* START DATASET EXTRACT *

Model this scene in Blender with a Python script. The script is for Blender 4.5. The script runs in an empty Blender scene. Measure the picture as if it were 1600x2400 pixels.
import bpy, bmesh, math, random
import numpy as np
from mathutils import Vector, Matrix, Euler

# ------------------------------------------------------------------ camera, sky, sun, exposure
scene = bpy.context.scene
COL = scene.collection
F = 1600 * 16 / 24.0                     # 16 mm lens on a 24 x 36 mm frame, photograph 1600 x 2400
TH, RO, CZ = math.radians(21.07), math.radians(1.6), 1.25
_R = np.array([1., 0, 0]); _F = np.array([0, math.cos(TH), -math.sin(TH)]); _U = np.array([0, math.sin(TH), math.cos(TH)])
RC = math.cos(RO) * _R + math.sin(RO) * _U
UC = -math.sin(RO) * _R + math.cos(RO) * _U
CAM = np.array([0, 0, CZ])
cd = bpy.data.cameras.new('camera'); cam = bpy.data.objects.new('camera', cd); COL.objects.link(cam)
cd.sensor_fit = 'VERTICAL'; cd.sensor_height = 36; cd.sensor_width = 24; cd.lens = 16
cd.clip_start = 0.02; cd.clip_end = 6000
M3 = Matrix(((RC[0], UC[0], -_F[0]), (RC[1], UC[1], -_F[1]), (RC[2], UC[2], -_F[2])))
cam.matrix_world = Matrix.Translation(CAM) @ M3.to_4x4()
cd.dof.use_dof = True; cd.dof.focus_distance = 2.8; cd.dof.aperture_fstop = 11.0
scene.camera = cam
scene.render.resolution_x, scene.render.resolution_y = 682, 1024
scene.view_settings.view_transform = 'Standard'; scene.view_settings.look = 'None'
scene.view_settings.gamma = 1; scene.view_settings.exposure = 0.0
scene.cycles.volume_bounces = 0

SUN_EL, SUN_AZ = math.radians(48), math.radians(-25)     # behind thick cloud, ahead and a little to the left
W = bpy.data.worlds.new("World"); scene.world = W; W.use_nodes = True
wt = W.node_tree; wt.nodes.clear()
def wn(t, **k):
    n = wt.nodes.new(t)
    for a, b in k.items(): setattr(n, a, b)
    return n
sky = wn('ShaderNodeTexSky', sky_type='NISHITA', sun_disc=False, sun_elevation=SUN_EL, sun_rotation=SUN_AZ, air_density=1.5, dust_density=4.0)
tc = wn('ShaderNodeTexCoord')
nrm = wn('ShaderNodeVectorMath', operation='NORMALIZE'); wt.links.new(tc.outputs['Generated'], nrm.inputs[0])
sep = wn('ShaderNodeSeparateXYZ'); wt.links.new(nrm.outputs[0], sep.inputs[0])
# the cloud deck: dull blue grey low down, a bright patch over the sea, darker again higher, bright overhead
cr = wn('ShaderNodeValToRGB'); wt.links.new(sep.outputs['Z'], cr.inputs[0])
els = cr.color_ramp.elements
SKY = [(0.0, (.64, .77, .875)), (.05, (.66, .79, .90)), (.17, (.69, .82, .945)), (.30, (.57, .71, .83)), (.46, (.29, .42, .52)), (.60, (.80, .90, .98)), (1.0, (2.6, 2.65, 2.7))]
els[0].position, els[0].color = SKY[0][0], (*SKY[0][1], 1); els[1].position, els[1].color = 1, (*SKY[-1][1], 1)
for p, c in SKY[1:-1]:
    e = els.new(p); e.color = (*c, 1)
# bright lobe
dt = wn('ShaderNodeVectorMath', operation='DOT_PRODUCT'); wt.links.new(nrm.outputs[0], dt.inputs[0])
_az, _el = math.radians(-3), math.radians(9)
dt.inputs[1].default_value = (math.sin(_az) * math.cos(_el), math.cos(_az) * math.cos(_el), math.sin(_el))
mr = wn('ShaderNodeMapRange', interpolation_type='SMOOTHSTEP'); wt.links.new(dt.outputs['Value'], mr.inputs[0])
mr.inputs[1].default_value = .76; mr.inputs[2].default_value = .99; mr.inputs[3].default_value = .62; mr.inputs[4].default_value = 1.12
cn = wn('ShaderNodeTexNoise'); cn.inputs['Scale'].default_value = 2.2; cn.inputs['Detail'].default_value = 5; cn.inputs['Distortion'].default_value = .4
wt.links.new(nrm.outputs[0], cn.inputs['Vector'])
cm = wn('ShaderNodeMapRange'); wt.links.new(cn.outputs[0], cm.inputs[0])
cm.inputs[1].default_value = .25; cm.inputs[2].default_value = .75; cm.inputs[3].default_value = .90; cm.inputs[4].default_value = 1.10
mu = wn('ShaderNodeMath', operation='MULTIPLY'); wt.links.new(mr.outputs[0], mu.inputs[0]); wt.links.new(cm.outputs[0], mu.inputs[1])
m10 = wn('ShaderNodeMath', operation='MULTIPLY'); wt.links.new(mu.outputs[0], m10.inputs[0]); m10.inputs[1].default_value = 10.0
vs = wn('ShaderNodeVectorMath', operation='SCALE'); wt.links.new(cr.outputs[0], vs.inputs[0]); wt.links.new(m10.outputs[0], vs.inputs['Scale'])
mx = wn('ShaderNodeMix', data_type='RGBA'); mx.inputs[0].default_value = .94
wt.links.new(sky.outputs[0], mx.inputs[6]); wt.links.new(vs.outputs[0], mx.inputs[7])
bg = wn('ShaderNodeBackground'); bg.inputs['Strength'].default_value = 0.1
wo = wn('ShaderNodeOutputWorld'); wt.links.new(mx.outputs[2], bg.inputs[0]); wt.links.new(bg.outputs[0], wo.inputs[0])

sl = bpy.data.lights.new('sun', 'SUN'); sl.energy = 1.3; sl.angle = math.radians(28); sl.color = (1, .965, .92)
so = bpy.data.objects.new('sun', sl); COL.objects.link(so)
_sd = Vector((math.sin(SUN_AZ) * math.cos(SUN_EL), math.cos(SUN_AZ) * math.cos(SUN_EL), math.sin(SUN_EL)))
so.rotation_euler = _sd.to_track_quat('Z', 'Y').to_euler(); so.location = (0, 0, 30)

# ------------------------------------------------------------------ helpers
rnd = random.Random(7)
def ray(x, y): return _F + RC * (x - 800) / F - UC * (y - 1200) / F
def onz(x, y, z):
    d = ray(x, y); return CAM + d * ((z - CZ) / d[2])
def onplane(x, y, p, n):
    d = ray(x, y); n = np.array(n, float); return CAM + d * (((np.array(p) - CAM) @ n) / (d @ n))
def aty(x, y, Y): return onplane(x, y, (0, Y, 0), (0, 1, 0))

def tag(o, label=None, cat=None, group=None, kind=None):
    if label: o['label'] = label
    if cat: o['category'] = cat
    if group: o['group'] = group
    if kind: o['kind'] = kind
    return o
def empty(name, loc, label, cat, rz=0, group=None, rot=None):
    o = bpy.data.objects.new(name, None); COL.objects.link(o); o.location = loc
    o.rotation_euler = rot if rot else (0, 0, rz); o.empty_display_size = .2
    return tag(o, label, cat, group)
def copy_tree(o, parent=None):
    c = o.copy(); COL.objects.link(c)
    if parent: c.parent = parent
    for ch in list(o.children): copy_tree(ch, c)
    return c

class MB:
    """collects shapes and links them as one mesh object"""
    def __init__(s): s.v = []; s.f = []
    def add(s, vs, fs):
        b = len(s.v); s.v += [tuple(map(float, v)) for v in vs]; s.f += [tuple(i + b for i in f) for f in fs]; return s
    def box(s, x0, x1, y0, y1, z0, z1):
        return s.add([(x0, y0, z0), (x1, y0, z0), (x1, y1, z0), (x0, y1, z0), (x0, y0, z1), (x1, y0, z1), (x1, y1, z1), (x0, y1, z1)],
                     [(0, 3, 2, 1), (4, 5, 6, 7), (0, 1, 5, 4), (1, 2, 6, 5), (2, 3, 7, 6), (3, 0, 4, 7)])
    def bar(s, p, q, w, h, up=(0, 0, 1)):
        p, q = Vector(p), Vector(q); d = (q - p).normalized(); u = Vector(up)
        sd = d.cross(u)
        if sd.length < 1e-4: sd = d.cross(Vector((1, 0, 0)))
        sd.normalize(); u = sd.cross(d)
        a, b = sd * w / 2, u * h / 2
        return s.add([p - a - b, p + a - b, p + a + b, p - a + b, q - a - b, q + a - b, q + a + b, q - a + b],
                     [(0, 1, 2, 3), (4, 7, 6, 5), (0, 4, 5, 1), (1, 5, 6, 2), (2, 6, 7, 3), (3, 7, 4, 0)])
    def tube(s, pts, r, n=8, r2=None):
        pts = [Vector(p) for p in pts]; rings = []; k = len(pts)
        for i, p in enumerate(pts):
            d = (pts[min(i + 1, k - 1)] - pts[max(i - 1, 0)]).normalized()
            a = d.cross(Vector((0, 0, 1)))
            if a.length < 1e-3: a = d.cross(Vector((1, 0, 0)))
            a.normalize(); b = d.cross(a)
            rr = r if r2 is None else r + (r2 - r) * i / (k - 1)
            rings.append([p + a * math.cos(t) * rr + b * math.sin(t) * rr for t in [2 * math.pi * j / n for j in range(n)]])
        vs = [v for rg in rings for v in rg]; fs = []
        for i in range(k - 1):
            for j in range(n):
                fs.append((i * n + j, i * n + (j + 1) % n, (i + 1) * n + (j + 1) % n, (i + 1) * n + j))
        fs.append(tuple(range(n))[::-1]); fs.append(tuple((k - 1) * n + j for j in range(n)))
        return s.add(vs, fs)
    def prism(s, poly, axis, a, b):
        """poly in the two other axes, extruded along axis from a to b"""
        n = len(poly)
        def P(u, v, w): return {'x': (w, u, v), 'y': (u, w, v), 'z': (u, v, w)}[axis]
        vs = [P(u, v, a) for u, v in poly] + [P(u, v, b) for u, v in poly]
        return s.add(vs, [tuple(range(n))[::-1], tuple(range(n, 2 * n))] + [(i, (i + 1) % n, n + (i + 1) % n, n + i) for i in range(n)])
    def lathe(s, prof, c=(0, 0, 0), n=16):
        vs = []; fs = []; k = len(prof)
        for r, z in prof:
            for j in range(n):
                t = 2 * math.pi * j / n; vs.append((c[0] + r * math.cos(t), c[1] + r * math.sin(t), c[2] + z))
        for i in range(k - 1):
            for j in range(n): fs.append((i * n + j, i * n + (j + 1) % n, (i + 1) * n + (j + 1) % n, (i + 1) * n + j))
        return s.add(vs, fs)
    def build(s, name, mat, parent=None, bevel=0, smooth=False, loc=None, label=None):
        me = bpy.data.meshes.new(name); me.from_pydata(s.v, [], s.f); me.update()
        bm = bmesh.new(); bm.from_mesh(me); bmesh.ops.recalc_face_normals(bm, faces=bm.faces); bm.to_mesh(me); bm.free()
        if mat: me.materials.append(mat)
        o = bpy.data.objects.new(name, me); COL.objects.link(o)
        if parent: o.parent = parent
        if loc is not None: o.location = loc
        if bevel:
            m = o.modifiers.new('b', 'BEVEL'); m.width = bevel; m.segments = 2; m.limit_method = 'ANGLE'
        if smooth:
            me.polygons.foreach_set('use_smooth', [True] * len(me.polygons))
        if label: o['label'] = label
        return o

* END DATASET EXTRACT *

Copy exactly the lines that run from the first line of the data to the line containing "from mathutils import Vector, Matrix, Euler", please, with both ends included and nothing else.

Model this scene in Blender with a Python script. The script is for Blender 4.5. The script runs in an empty Blender scene. Measure the picture as if it were 1600x2400 pixels.
import bpy, bmesh, math, random
import numpy as np
from mathutils import Vector, Matrix, Euler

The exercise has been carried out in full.